Reproduce the listing below in its entirety. Change nothing.

• • • • • • •

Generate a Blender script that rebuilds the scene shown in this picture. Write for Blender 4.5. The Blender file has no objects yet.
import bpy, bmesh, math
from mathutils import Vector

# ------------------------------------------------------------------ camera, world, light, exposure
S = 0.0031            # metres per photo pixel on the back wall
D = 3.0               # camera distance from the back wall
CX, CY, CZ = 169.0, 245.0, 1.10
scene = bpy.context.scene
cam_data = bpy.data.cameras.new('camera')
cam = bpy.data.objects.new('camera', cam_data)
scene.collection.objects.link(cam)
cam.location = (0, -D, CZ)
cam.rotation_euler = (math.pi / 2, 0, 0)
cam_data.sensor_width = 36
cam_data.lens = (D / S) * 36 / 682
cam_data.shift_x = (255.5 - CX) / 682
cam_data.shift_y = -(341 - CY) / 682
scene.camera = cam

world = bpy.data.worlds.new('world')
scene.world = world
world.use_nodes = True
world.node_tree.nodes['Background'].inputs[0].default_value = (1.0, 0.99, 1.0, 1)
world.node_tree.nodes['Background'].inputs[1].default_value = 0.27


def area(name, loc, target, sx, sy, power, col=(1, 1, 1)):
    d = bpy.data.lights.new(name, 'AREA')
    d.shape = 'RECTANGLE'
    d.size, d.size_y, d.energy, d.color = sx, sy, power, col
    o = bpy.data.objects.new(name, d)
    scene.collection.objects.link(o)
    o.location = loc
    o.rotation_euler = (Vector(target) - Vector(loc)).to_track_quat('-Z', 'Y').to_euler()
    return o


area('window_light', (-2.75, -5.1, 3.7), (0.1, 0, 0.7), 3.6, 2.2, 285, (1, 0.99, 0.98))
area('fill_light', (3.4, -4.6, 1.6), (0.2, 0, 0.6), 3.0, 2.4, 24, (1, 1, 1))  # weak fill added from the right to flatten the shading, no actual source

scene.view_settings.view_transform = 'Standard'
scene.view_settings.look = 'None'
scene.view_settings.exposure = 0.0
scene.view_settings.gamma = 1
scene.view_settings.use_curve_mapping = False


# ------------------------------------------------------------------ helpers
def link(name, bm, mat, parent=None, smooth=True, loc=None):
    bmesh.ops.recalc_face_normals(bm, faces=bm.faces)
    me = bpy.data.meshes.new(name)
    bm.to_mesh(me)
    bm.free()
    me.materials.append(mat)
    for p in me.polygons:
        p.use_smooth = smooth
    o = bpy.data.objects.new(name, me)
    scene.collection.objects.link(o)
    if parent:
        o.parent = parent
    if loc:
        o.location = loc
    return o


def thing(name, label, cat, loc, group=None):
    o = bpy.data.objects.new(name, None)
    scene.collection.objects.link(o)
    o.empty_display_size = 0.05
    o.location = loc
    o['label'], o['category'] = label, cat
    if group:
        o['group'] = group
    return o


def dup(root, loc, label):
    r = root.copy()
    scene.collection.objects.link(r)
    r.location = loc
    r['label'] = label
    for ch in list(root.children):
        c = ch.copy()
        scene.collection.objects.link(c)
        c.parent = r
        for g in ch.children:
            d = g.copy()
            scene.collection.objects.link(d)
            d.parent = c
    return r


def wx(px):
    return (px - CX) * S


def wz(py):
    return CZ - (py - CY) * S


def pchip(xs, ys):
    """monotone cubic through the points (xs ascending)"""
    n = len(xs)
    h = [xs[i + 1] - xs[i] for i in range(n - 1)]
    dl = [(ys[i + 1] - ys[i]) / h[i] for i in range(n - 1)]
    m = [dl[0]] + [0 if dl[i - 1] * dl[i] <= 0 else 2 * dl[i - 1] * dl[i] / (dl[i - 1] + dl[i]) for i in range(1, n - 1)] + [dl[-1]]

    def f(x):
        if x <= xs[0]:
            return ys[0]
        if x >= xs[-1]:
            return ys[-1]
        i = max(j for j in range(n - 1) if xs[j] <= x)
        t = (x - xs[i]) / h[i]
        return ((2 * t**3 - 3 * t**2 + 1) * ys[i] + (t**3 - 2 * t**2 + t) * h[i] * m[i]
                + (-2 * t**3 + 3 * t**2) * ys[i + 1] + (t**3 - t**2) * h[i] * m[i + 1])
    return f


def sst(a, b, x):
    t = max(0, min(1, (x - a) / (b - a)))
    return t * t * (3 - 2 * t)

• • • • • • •

■ **Task answer**
Generate a Blender script that rebuilds the scene shown in this picture. Write for Blender 4.5. The Blender file has no objects yet.
import bpy, bmesh, math
from mathutils import Vector

# ------------------------------------------------------------------ camera, world, light, exposure
S = 0.0031            # metres per photo pixel on the back wall
D = 3.0               # camera distance from the back wall
CX, CY, CZ = 169.0, 245.0, 1.10
scene = bpy.context.scene
cam_data = bpy.data.cameras.new('camera')
cam = bpy.data.objects.new('camera', cam_data)
scene.collection.objects.link(cam)
cam.location = (0, -D, CZ)
cam.rotation_euler = (math.pi / 2, 0, 0)
cam_data.sensor_width = 36
cam_data.lens = (D / S) * 36 / 682
cam_data.shift_x = (255.5 - CX) / 682
cam_data.shift_y = -(341 - CY) / 682
scene.camera = cam

world = bpy.data.worlds.new('world')
scene.world = world
world.use_nodes = True
world.node_tree.nodes['Background'].inputs[0].default_value = (1.0, 0.99, 1.0, 1)
world.node_tree.nodes['Background'].inputs[1].default_value = 0.27


def area(name, loc, target, sx, sy, power, col=(1, 1, 1)):
    d = bpy.data.lights.new(name, 'AREA')
    d.shape = 'RECTANGLE'
    d.size, d.size_y, d.energy, d.color = sx, sy, power, col
    o = bpy.data.objects.new(name, d)
    scene.collection.objects.link(o)
    o.location = loc
    o.rotation_euler = (Vector(target) - Vector(loc)).to_track_quat('-Z', 'Y').to_euler()
    return o


area('window_light', (-2.75, -5.1, 3.7), (0.1, 0, 0.7), 3.6, 2.2, 285, (1, 0.99, 0.98))
area('fill_light', (3.4, -4.6, 1.6), (0.2, 0, 0.6), 3.0, 2.4, 24, (1, 1, 1))  # weak fill added from the right to flatten the shading, no actual source

scene.view_settings.view_transform = 'Standard'
scene.view_settings.look = 'None'
scene.view_settings.exposure = 0.0
scene.view_settings.gamma = 1
scene.view_settings.use_curve_mapping = False


# ------------------------------------------------------------------ helpers
def link(name, bm, mat, parent=None, smooth=True, loc=None):
    bmesh.ops.recalc_face_normals(bm, faces=bm.faces)
    me = bpy.data.meshes.new(name)
    bm.to_mesh(me)
    bm.free()
    me.materials.append(mat)
    for p in me.polygons:
        p.use_smooth = smooth
    o = bpy.data.objects.new(name, me)
    scene.collection.objects.link(o)
    if parent:
        o.parent = parent
    if loc:
        o.location = loc
    return o


def thing(name, label, cat, loc, group=None):
    o = bpy.data.objects.new(name, None)
    scene.collection.objects.link(o)
    o.empty_display_size = 0.05
    o.location = loc
    o['label'], o['category'] = label, cat
    if group:
        o['group'] = group
    return o


def dup(root, loc, label):
    r = root.copy()
    scene.collection.objects.link(r)
    r.location = loc
    r['label'] = label
    for ch in list(root.children):
        c = ch.copy()
        scene.collection.objects.link(c)
        c.parent = r
        for g in ch.children:
            d = g.copy()
            scene.collection.objects.link(d)
            d.parent = c
    return r


def wx(px):
    return (px - CX) * S


def wz(py):
    return CZ - (py - CY) * S


def pchip(xs, ys):
    """monotone cubic through the points (xs ascending)"""
    n = len(xs)
    h = [xs[i + 1] - xs[i] for i in range(n - 1)]
    dl = [(ys[i + 1] - ys[i]) / h[i] for i in range(n - 1)]
    m = [dl[0]] + [0 if dl[i - 1] * dl[i] <= 0 else 2 * dl[i - 1] * dl[i] / (dl[i - 1] + dl[i]) for i in range(1, n - 1)] + [dl[-1]]

    def f(x):
        if x <= xs[0]:
            return ys[0]
        if x >= xs[-1]:
            return ys[-1]
        i = max(j for j in range(n - 1) if xs[j] <= x)
        t = (x - xs[i]) / h[i]
        return ((2 * t**3 - 3 * t**2 + 1) * ys[i] + (t**3 - 2 * t**2 + t) * h[i] * m[i]
                + (-2 * t**3 + 3 * t**2) * ys[i + 1] + (t**3 - t**2) * h[i] * m[i + 1])
    return f


def sst(a, b, x):
    t = max(0, min(1, (x - a) / (b - a)))
    return t * t * (3 - 2 * t)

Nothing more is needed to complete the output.